--- BEGIN MATERIAL PROVIDED ---
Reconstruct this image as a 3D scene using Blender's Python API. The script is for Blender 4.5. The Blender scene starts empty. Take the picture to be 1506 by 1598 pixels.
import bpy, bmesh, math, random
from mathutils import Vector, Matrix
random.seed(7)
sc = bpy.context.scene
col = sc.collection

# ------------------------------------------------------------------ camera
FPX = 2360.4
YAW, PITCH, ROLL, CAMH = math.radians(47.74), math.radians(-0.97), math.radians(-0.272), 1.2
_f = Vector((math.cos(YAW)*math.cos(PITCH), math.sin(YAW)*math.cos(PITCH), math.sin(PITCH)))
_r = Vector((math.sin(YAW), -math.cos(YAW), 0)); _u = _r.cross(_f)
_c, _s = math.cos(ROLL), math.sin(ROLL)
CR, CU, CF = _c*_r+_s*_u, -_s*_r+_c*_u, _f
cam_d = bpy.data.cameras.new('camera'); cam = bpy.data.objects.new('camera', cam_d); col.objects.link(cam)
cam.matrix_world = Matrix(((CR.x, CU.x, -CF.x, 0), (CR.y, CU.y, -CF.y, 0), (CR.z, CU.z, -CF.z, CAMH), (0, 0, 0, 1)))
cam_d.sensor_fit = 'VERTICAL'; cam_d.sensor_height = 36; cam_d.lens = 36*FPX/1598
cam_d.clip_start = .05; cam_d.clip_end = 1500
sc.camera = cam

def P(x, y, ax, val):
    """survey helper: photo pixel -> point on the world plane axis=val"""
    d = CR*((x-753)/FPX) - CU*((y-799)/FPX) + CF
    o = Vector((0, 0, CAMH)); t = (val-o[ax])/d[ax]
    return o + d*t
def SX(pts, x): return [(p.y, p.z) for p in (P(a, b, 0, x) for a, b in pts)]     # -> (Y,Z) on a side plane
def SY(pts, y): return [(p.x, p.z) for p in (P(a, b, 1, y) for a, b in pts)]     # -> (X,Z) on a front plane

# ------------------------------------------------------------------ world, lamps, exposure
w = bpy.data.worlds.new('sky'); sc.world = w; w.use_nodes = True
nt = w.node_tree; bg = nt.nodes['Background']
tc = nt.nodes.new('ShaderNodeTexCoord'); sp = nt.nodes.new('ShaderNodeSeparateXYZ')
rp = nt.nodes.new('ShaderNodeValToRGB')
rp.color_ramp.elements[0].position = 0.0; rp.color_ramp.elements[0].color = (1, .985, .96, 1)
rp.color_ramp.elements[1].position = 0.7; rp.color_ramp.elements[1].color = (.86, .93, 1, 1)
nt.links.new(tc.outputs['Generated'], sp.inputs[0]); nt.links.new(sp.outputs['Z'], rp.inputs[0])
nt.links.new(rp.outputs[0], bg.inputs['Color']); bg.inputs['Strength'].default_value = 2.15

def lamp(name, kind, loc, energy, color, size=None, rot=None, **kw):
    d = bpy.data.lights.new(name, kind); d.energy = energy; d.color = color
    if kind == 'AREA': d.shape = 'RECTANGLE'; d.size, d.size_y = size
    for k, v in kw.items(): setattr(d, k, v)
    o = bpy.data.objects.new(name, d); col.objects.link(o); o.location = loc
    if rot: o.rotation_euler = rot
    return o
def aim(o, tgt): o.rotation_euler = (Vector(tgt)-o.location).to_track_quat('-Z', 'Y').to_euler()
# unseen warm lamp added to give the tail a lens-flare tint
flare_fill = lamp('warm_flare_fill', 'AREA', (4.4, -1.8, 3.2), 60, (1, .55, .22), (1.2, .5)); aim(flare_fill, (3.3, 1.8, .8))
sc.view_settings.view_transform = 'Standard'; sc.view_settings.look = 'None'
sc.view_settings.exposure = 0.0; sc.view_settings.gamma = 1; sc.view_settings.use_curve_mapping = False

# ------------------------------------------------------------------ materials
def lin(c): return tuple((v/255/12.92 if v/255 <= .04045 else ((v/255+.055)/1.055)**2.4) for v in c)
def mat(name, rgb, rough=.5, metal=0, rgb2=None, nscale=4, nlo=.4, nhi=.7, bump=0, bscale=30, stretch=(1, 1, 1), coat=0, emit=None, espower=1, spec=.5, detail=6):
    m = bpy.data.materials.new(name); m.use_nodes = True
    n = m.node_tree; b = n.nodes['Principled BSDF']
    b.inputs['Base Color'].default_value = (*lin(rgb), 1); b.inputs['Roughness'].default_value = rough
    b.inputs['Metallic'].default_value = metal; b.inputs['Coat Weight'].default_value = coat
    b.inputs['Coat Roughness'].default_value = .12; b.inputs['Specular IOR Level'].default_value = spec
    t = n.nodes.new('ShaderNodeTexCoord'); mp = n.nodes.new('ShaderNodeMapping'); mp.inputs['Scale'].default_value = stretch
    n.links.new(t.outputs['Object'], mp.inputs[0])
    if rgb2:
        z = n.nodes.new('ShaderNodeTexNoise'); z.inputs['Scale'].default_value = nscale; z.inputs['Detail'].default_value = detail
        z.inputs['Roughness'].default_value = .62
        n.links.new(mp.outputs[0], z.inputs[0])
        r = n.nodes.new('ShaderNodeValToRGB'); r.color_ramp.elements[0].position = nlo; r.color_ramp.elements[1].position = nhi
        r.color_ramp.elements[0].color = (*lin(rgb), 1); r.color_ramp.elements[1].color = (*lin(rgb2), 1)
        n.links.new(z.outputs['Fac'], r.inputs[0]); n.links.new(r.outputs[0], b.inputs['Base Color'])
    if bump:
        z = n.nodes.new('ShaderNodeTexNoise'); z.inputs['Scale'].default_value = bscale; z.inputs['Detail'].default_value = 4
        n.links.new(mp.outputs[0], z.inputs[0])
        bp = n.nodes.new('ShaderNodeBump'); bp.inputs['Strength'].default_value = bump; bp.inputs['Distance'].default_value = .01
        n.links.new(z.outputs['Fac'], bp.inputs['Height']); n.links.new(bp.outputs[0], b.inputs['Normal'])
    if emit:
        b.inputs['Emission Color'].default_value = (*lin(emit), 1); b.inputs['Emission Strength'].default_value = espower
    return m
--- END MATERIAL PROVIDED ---
:: DIRECTION ::
Print from the first line through the line that contains "col = sc.collection", please, including both, and leave out every line outside that stretch.

:: ANSWER BELOW ::
Reconstruct this image as a 3D scene using Blender's Python API. The script is for Blender 4.5. The Blender scene starts empty. Take the picture to be 1506 by 1598 pixels.
import bpy, bmesh, math, random
from mathutils import Vector, Matrix
random.seed(7)
sc = bpy.context.scene
col = sc.collection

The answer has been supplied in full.